The US Energy Information Administration report showed total domestic gas inventories fell last week by 146 billion cubic feet to 2.083 trillion cubic feet.
"The market ... had already priced in the fact that the (EIA) report was going to be bullish versus both last year and the five-year average. What was not priced in ... was a larger-than-expected withdrawal," Energy Management Institute's Dominick Chirichella said in a report.
Most traders agreed the decline was bullish, noting it was the third straight week that the draw came in above expectations. A Reuters poll on Wednesday showed traders and analysts had forecast a 134 bcf drop.
Front-month gas futures on the New York Mercantile Exchange ended up 11.2 cents, or 3.2 percent, at $3.582 per million British thermal units, after climbing to a six-week high of $3.603 right after the EIA report was released.
Cold late-winter weather has helped push the front contract up nearly 14 percent in the last three weeks, turning the chart picture more supportive as it broke some key moving average and trendline resistance along the way.

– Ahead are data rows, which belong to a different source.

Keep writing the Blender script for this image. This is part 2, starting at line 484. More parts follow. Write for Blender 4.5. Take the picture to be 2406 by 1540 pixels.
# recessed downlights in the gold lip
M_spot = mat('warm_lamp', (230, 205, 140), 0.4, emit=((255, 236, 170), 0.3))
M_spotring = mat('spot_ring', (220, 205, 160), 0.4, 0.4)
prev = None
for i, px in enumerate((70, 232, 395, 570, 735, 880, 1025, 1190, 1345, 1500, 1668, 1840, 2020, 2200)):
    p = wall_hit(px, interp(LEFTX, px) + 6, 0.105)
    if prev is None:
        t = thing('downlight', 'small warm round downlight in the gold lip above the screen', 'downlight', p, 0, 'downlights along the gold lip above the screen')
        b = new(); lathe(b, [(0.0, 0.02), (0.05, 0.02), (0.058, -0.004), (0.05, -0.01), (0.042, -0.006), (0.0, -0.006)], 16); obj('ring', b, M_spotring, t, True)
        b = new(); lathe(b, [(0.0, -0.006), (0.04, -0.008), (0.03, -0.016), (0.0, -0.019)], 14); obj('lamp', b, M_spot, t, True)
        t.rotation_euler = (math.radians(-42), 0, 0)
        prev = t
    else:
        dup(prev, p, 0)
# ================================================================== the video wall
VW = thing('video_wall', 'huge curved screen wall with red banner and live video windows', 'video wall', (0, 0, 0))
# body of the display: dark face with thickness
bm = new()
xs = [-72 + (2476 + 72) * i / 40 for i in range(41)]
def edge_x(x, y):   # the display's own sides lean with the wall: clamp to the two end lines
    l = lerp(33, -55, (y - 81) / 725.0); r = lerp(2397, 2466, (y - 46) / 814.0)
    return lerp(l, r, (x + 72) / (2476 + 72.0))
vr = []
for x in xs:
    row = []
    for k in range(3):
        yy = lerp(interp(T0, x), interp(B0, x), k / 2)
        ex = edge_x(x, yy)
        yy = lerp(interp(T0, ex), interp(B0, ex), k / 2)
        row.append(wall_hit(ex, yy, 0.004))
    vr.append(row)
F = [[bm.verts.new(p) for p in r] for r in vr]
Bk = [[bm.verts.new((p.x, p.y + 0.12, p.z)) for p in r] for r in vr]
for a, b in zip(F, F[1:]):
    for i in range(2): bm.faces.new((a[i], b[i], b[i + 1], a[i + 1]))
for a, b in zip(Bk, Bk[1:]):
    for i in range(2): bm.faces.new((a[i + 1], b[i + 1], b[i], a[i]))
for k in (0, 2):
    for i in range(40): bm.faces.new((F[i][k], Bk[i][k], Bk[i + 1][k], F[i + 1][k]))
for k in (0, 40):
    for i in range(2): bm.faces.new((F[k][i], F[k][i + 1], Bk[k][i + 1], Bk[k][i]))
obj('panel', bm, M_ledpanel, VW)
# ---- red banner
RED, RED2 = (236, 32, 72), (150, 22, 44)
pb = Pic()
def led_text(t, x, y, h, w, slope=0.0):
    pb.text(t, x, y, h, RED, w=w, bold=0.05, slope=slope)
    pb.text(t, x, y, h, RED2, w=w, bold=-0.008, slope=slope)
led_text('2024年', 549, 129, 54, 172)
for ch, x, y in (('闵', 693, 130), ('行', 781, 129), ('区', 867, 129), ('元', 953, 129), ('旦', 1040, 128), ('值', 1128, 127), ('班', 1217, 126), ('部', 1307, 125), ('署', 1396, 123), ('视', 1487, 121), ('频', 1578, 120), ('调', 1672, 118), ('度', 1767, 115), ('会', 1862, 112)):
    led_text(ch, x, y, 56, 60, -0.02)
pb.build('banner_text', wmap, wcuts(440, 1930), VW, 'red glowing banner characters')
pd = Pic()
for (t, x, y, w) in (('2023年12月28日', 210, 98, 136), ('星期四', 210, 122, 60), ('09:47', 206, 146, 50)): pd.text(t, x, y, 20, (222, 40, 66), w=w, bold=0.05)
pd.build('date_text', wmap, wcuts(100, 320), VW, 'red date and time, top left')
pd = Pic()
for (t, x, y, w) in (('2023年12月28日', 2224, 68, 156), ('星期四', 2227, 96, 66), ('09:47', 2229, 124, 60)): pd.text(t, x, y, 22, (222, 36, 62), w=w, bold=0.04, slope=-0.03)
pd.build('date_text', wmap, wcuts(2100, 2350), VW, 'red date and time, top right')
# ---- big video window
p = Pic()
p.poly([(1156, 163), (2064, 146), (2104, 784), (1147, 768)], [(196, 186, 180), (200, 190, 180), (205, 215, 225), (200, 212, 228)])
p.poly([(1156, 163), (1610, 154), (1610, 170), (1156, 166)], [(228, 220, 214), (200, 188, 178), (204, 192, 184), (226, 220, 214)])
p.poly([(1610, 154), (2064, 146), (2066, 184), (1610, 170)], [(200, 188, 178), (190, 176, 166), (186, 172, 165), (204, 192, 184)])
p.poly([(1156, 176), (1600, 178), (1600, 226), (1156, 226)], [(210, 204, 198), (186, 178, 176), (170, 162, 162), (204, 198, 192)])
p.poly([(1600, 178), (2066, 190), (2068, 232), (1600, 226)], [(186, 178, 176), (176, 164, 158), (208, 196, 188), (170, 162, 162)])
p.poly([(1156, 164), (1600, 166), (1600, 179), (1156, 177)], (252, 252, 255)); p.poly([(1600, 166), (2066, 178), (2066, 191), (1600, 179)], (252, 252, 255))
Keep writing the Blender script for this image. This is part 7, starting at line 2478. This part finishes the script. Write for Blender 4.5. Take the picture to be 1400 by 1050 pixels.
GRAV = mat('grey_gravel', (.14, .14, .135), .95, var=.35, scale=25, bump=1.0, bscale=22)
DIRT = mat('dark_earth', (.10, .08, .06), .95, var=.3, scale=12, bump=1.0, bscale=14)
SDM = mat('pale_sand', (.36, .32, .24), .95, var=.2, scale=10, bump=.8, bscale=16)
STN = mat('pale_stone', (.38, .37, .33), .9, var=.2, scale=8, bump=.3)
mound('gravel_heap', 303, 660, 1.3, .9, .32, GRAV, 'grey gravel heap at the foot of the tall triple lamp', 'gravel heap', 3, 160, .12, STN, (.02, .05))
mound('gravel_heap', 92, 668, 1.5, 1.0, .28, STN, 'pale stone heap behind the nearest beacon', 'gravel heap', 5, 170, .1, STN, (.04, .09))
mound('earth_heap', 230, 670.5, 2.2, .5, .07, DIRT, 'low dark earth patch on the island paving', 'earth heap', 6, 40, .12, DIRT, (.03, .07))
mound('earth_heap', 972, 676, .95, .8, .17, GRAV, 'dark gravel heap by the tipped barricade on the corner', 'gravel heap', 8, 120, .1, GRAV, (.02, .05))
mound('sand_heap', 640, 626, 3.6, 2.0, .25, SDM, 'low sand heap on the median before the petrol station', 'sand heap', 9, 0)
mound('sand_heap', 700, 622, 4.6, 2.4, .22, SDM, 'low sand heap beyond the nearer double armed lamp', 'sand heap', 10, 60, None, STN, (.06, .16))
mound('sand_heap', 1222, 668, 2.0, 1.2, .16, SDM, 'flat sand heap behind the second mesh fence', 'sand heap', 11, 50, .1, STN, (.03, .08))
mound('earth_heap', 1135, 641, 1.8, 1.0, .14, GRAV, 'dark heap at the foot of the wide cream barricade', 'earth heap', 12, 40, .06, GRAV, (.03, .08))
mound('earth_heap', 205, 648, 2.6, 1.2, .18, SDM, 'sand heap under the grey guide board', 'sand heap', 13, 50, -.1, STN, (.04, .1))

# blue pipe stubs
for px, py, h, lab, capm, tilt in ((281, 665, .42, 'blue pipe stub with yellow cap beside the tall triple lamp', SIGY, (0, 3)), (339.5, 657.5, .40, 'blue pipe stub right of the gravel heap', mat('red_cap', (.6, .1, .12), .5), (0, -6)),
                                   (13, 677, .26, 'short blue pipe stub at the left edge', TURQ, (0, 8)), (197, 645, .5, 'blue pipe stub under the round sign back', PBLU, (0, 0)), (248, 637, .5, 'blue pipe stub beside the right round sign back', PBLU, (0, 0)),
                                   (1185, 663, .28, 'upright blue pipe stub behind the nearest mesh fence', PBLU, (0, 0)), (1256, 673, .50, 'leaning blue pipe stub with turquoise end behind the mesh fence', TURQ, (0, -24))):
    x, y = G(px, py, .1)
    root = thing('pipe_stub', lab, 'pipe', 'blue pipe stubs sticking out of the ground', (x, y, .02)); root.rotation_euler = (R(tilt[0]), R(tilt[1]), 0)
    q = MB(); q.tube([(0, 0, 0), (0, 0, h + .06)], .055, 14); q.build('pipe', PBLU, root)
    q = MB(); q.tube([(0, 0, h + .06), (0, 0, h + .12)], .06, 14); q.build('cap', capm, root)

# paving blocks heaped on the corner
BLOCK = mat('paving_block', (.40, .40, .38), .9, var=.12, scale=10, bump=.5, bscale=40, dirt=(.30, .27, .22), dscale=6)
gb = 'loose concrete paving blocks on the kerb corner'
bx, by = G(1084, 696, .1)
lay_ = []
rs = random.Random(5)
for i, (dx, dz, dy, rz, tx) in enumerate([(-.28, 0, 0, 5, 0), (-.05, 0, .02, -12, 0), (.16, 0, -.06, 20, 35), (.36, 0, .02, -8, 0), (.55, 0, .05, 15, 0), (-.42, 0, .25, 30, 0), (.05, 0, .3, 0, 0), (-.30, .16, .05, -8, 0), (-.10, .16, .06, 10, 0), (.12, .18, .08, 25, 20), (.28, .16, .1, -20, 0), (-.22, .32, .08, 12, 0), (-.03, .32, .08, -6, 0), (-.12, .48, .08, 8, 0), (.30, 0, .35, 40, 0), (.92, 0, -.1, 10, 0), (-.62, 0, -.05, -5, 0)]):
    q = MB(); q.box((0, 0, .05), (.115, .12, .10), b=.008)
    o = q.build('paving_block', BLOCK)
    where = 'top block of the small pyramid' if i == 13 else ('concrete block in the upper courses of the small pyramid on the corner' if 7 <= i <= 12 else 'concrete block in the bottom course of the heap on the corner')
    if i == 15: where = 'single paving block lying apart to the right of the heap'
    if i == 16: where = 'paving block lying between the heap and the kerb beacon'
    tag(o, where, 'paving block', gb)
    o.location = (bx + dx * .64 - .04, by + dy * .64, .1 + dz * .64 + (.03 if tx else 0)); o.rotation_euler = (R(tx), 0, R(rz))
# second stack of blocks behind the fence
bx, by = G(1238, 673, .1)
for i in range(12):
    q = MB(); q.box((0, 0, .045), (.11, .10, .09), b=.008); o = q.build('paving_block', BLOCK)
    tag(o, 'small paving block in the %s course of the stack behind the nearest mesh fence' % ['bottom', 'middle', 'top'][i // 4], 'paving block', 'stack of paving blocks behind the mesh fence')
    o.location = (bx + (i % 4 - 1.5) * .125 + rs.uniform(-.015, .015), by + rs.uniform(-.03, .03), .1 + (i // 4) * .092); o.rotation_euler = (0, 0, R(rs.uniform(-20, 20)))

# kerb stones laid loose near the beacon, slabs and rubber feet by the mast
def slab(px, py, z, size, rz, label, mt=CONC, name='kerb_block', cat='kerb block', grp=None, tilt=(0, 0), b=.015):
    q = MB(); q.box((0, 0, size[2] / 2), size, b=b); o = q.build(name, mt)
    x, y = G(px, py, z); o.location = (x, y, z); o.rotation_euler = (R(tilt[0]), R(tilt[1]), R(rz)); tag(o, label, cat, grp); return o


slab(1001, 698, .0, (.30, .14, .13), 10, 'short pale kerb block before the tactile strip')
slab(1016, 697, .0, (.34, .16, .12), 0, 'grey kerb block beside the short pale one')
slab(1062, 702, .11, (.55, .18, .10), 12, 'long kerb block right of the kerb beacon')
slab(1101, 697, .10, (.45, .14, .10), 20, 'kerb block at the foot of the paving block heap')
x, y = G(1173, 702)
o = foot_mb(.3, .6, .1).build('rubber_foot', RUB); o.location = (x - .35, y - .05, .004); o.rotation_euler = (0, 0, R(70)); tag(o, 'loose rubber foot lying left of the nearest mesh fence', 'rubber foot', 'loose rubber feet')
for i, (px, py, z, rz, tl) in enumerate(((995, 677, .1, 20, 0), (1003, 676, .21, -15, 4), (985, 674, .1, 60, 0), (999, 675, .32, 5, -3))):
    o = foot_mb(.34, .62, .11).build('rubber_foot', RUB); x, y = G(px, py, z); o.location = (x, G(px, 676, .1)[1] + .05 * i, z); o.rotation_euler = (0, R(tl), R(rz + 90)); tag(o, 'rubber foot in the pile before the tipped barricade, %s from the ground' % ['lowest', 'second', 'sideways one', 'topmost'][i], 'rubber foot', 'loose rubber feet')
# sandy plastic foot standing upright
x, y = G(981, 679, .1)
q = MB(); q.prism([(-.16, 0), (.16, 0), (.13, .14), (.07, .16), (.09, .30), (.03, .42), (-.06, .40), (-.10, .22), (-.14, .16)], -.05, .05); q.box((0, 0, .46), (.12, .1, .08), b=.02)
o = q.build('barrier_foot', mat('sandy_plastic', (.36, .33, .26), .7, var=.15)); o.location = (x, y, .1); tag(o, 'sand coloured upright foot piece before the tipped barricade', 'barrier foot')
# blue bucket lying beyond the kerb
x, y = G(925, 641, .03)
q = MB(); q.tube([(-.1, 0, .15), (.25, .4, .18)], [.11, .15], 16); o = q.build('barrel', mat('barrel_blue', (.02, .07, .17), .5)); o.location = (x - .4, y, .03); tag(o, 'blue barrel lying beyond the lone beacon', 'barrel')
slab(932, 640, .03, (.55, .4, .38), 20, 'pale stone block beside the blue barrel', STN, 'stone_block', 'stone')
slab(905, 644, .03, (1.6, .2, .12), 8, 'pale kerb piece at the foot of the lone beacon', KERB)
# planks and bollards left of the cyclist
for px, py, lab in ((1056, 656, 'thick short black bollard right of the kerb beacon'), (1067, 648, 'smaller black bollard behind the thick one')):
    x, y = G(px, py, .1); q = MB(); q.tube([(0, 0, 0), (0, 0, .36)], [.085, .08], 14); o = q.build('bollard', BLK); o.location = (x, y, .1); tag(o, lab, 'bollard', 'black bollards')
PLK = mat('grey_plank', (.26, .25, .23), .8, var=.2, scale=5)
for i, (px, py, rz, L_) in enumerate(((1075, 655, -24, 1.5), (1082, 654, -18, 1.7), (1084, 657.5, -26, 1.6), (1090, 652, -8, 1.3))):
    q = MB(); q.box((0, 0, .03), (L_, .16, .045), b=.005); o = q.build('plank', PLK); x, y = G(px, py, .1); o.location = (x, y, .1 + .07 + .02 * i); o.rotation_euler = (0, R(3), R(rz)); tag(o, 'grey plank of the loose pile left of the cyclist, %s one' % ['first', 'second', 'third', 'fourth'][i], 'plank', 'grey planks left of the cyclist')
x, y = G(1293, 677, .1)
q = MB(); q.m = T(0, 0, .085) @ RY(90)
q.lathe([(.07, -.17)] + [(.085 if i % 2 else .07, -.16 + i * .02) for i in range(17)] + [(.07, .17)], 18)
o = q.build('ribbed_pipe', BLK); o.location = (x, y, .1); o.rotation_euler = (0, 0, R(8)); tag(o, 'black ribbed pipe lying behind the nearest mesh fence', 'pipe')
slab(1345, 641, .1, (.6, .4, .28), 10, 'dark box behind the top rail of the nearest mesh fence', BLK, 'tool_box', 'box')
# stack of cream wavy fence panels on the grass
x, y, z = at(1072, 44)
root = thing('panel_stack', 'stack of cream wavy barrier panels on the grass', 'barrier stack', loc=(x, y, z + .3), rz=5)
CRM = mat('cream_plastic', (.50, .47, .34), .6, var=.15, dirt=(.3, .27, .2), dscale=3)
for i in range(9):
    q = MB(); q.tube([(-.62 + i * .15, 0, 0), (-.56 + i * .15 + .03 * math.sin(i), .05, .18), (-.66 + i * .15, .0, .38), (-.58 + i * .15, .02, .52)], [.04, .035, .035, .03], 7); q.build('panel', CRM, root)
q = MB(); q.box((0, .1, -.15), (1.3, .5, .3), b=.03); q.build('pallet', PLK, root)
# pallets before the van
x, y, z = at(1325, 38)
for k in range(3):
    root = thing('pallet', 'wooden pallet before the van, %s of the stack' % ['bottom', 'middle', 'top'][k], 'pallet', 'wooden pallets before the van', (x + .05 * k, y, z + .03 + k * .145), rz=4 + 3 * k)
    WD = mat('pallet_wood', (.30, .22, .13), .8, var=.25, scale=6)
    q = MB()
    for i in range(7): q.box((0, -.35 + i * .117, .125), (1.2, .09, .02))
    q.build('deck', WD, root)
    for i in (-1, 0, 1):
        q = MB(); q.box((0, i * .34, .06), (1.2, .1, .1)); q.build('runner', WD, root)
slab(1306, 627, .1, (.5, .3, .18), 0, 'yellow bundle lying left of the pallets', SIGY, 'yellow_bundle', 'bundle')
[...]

The near contract has gained 3.6 percent so far this week following a 5 percent rise last week, but many technical traders still need a front-month close above this year's high of $3.645 to turn bullish.
Despite a late-week warm-up, traders noted there was still some chilly weather in the extended forecast.
The National Weather Service six- to 10-day and eight- to 14-day forecasts on Thursday showed below-normal temperatures for the eastern half of the nation.
Prices have also drawn support from more utilities using gas for power generation this year and from sizeable nuclear plant outages that have prompted more gas burn. Gas-fired units are typically used to offset any shut nuclear generation.